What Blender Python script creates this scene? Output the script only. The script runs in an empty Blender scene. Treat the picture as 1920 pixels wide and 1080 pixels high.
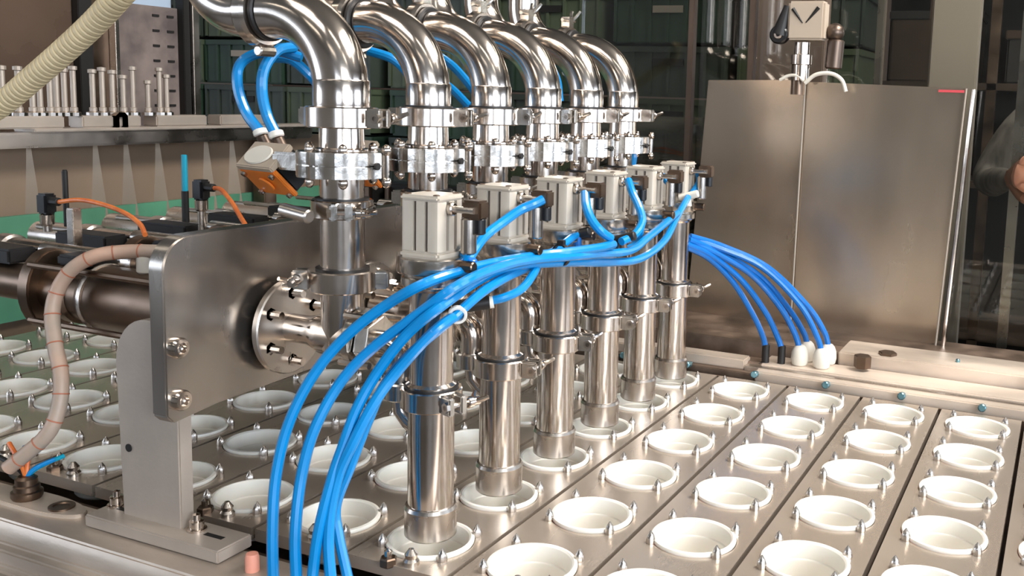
import bpy, bmesh, math, random
from mathutils import Vector, Matrix
random.seed(7)
S = 0.14                      # metres per grid unit (one cup pitch)
PI = math.pi
scn = bpy.context.scene
COL = scn.collection

# ------------------------------------------------------------ camera
FPX, PPX, PPY = 1857.3, 1187.0, 425.0
YAW, PIT, ROLL = map(math.radians, (23.64, 82.49, 1.84))
CAM = Vector((4.28, -6.066, 3.46))
LANE = .899                   # width of one mould plate
ROT = Matrix.Rotation(YAW, 3, 'Z') @ Matrix.Rotation(PIT, 3, 'X') @ Matrix.Rotation(ROLL, 3, 'Z')
cd = bpy.data.cameras.new('camera'); co = bpy.data.objects.new('camera', cd); COL.objects.link(co)
cd.sensor_width = 36; cd.lens = FPX/1920*36
cd.shift_x = (960-PPX)/1920; cd.shift_y = (PPY-540)/1920
cd.clip_start = .02; cd.clip_end = 200
co.matrix_world = Matrix.Translation(CAM*S) @ ROT.to_4x4()
scn.camera = co

def at(u, v, ax, val):        # point of the line of sight of a photograph pixel on a plane
    d = ROT @ Vector(((u-PPX)/FPX, -(v-PPY)/FPX, -1))
    return CAM + d*((val-CAM[ax])/d[ax])
def px(p):
    d = ROT.transposed() @ (Vector(p)-CAM)
    return (PPX+FPX*d.x/-d.z, PPY-FPX*d.y/-d.z)

# ------------------------------------------------------------ light and exposure
w = bpy.data.worlds.new('world'); scn.world = w; w.use_nodes = True
w.node_tree.nodes['Background'].inputs[0].default_value = (1, .97, .93, 1)
w.node_tree.nodes['Background'].inputs[1].default_value = .32
scn.view_settings.view_transform = 'Standard'; scn.view_settings.look = 'None'
scn.view_settings.gamma = 1; scn.view_settings.use_curve_mapping = False
scn.view_settings.exposure = 0.22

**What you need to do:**
Repeat only the lines from the beginning of the material through the line containing "scn.camera = co", both ends kept, leaving pictures out.

**Expected output:**
What Blender Python script creates this scene? Output the script only. The script runs in an empty Blender scene. Treat the picture as 1920 pixels wide and 1080 pixels high.
import bpy, bmesh, math, random
from mathutils import Vector, Matrix
random.seed(7)
S = 0.14                      # metres per grid unit (one cup pitch)
PI = math.pi
scn = bpy.context.scene
COL = scn.collection

# ------------------------------------------------------------ camera
FPX, PPX, PPY = 1857.3, 1187.0, 425.0
YAW, PIT, ROLL = map(math.radians, (23.64, 82.49, 1.84))
CAM = Vector((4.28, -6.066, 3.46))
LANE = .899                   # width of one mould plate
ROT = Matrix.Rotation(YAW, 3, 'Z') @ Matrix.Rotation(PIT, 3, 'X') @ Matrix.Rotation(ROLL, 3, 'Z')
cd = bpy.data.cameras.new('camera'); co = bpy.data.objects.new('camera', cd); COL.objects.link(co)
cd.sensor_width = 36; cd.lens = FPX/1920*36
cd.shift_x = (960-PPX)/1920; cd.shift_y = (PPY-540)/1920
cd.clip_start = .02; cd.clip_end = 200
co.matrix_world = Matrix.Translation(CAM*S) @ ROT.to_4x4()
scn.camera = co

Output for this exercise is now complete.